Tip: Keep an eye out for marine fossils in the surrounding rock - a reminder this gorge was once underwater.
10:30La Yesera
La Yesera, a former gypsum quarry, is the most colorful stop of the morning - hillsides banded in red, white and ochre. A free, unmarked path (the Sendero de los Estratos) lets you walk out among the striated hills for a quieter view than the roadside.
Tip: Bring water; this is the one stop that rewards a proper 20-30 minute walk rather than a quick photo.
11:30El Sapo
El Sapo, a sandstone boulder wind-carved into the unmistakable shape of a giant toad, is an easy, family-friendly roadside stop. El Fraile, a solitary pillar resembling a hooded friar, sits just before it and is easy to miss without the interpretive sign.
Tip: Pack a picnic lunch for the road - there are no restaurants along this stretch of the gorge.
16:00Mirador Tres Cruces
Push on to Mirador Tres Cruces, widely rated the single best 180-degree panorama of the canyon and the top sunset stop on the whole Cafayate-to-Salta drive. Climb the short stone stairway off the highway and take your time here before heading back.
Tip: This is a natural turnaround point for a Cafayate-based day; budget the return drive so you're not on unlit roads after dark.
20:00Pacha Cocina de Autor
Celebrate two days of wine and canyon with a reservations-only tasting menu at Cafayate's top table - contemporary cocina de autor built on regional Calchaquí Valley ingredients, served from an open kitchen.
Tip: Book ahead; seatings run at 7:00, 8:00 and 9:30pm and this is the town's most in-demand dinner.
FAQ
- Is 2 days enough for Cafayate?
- Yes, for the essentials - the plaza, a couple of wineries, and the highlights of the Quebrada de las Conchas. A third day is worth adding if you want to reach the higher-altitude boutique estates in Yacochuya or Tolombón, take a full-day trip to the Quilmes ruins, or do one of the guided treks around El Divisadero (the Río Colorado waterfalls, Cerro San Isidro, or the Cueva del Suri rock art).
- Can I do the Quebrada de las Conchas drive without a car?
- Not really as a self-paced day out - there's no public transit into the canyon.
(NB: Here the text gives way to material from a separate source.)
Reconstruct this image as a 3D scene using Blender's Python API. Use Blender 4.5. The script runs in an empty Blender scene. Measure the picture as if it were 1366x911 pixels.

Most visitors either rent a car, hire a remise/driver for the day, or book a group tour from Cafayate or Salta that stops at the same formations.
- Should I do the wineries first or the Quebrada first?
- Either order works well; this itinerary puts the town and wineries on Day 1 simply because it's the more relaxed, walkable day to start with. If you're arriving into Cafayate from Salta, you'll effectively drive the Quebrada de las Conchas in reverse on your way in, which is also a fine way to see it.
- Is Cafayate good for a family with kids?
- The town itself, the plaza, the wine museum and the easy roadside formations like El Sapo and El Obelisco all work fine for kids. The higher-altitude wineries and longer hikes (Cerro San Isidro, the Río Colorado waterfalls) are better suited to older kids or adults.